As a case in point, consider ConTeXt. Compared to LaTeX core, ConTeXt does not assert that new changes will not break backward compatibility. Sometimes, the only way to add new features or to fix bugs is to break backward compatibility, and ConTeXt tends to err on the side to keeping the interface clean at the cost of backward compatibility. As a consequence, it was much easier for ConTeXt developers to move to LuaTeX as the main backend engine; more than 50% of the ConTeXt code is now written in Lua, and is therefore easier to maintain and understand. This rewrite has resulted in renaming of macros (to make the naming scheme consistent) and change in the interface (again to make the interface more consistent). Thus, a document written for MkII does not work for MkIV out of the box. It is expected that the document author will have to tweak the preamble and perhaps make minor changes in the document body as well.

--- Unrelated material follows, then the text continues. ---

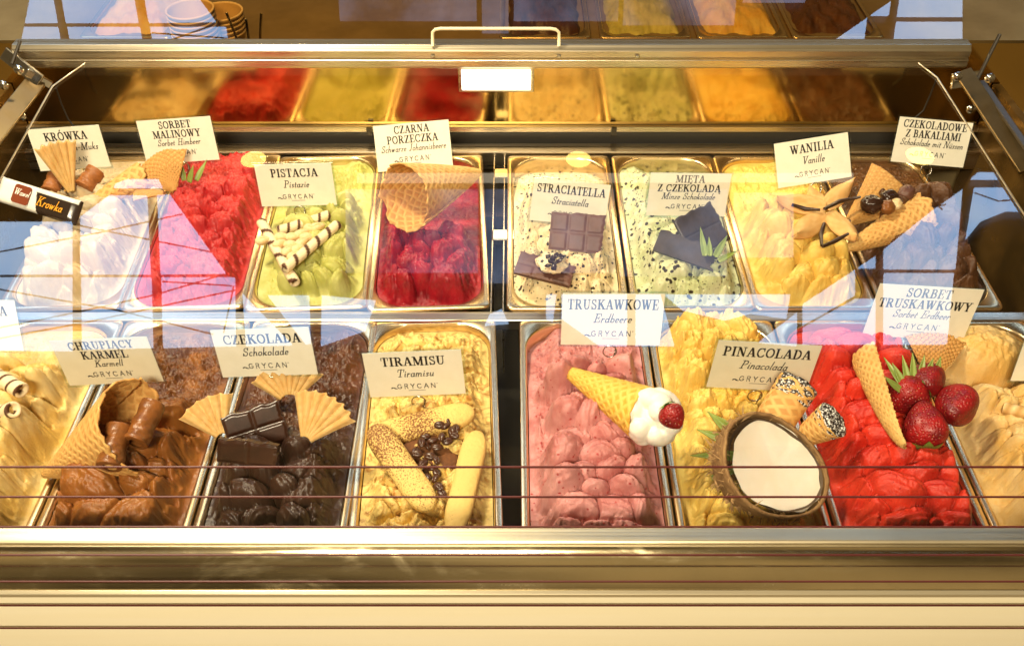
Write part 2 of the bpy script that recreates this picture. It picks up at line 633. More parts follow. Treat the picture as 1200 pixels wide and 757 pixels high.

Such a development model is not suitable for everyone. There are those who want stability and backward compatibility over new features and consistency (for example, publishing houses). At the same time, backward compatibility is not suitable for everyone. There are those who would much prefer a nicer interface and new features over backward compatibility (for example, grad students writing a thesis). To each his own.

I think that as long as a package author documents the changes and explains how to translate the old syntax to the new syntax, the package author is being considerate to the users.